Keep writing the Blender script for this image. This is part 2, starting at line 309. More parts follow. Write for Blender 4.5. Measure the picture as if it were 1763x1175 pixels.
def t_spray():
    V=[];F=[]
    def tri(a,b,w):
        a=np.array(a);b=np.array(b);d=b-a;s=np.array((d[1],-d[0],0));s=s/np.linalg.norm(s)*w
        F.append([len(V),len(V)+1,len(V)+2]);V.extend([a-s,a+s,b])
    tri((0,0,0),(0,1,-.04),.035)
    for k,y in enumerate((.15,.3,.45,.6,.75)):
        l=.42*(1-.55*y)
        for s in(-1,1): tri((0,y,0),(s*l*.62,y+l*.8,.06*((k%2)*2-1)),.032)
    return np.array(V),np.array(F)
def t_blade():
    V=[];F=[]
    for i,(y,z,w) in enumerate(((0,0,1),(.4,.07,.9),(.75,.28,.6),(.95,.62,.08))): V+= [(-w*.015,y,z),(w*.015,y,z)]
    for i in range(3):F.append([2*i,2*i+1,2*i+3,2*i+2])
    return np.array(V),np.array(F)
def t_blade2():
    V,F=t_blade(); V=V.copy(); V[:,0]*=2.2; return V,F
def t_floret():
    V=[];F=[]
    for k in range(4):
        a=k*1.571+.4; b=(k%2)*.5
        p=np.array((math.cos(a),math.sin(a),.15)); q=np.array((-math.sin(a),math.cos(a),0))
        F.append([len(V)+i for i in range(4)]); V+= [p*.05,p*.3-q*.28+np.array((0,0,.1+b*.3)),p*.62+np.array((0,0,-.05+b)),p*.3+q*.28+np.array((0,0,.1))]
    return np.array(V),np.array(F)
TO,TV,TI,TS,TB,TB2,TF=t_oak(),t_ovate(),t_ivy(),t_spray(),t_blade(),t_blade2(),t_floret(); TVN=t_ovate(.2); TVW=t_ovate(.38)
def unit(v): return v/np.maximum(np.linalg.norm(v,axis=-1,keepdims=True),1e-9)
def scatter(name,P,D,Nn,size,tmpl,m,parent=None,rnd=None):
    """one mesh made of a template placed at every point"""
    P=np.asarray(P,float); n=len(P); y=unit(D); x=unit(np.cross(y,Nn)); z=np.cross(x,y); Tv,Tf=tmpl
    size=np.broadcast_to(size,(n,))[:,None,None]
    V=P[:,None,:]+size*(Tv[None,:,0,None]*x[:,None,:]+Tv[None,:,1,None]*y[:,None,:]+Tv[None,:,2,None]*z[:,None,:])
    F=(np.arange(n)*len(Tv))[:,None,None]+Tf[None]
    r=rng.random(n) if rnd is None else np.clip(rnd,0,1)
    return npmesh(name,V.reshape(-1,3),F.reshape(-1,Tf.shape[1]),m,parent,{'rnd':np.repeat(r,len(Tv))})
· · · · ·
__INSTRUCTIONS FOR THE TASK__:
Your task is to quote all of the data word for word.

__RESPONSE__:
Keep writing the Blender script for this image. This is part 2, starting at line 309. More parts follow. Write for Blender 4.5. Measure the picture as if it were 1763x1175 pixels.
def t_spray():
    V=[];F=[]
    def tri(a,b,w):
        a=np.array(a);b=np.array(b);d=b-a;s=np.array((d[1],-d[0],0));s=s/np.linalg.norm(s)*w
        F.append([len(V),len(V)+1,len(V)+2]);V.extend([a-s,a+s,b])
    tri((0,0,0),(0,1,-.04),.035)
    for k,y in enumerate((.15,.3,.45,.6,.75)):
        l=.42*(1-.55*y)
        for s in(-1,1): tri((0,y,0),(s*l*.62,y+l*.8,.06*((k%2)*2-1)),.032)
    return np.array(V),np.array(F)
def t_blade():
    V=[];F=[]
    for i,(y,z,w) in enumerate(((0,0,1),(.4,.07,.9),(.75,.28,.6),(.95,.62,.08))): V+= [(-w*.015,y,z),(w*.015,y,z)]
    for i in range(3):F.append([2*i,2*i+1,2*i+3,2*i+2])
    return np.array(V),np.array(F)
def t_blade2():
    V,F=t_blade(); V=V.copy(); V[:,0]*=2.2; return V,F
def t_floret():
    V=[];F=[]
    for k in range(4):
        a=k*1.571+.4; b=(k%2)*.5
        p=np.array((math.cos(a),math.sin(a),.15)); q=np.array((-math.sin(a),math.cos(a),0))
        F.append([len(V)+i for i in range(4)]); V+= [p*.05,p*.3-q*.28+np.array((0,0,.1+b*.3)),p*.62+np.array((0,0,-.05+b)),p*.3+q*.28+np.array((0,0,.1))]
    return np.array(V),np.array(F)
TO,TV,TI,TS,TB,TB2,TF=t_oak(),t_ovate(),t_ivy(),t_spray(),t_blade(),t_blade2(),t_floret(); TVN=t_ovate(.2); TVW=t_ovate(.38)
def unit(v): return v/np.maximum(np.linalg.norm(v,axis=-1,keepdims=True),1e-9)
def scatter(name,P,D,Nn,size,tmpl,m,parent=None,rnd=None):
    """one mesh made of a template placed at every point"""
    P=np.asarray(P,float); n=len(P); y=unit(D); x=unit(np.cross(y,Nn)); z=np.cross(x,y); Tv,Tf=tmpl
    size=np.broadcast_to(size,(n,))[:,None,None]
    V=P[:,None,:]+size*(Tv[None,:,0,None]*x[:,None,:]+Tv[None,:,1,None]*y[:,None,:]+Tv[None,:,2,None]*z[:,None,:])
    F=(np.arange(n)*len(Tv))[:,None,None]+Tf[None]
    r=rng.random(n) if rnd is None else np.clip(rnd,0,1)
    return npmesh(name,V.reshape(-1,3),F.reshape(-1,Tf.shape[1]),m,parent,{'rnd':np.repeat(r,len(Tv))})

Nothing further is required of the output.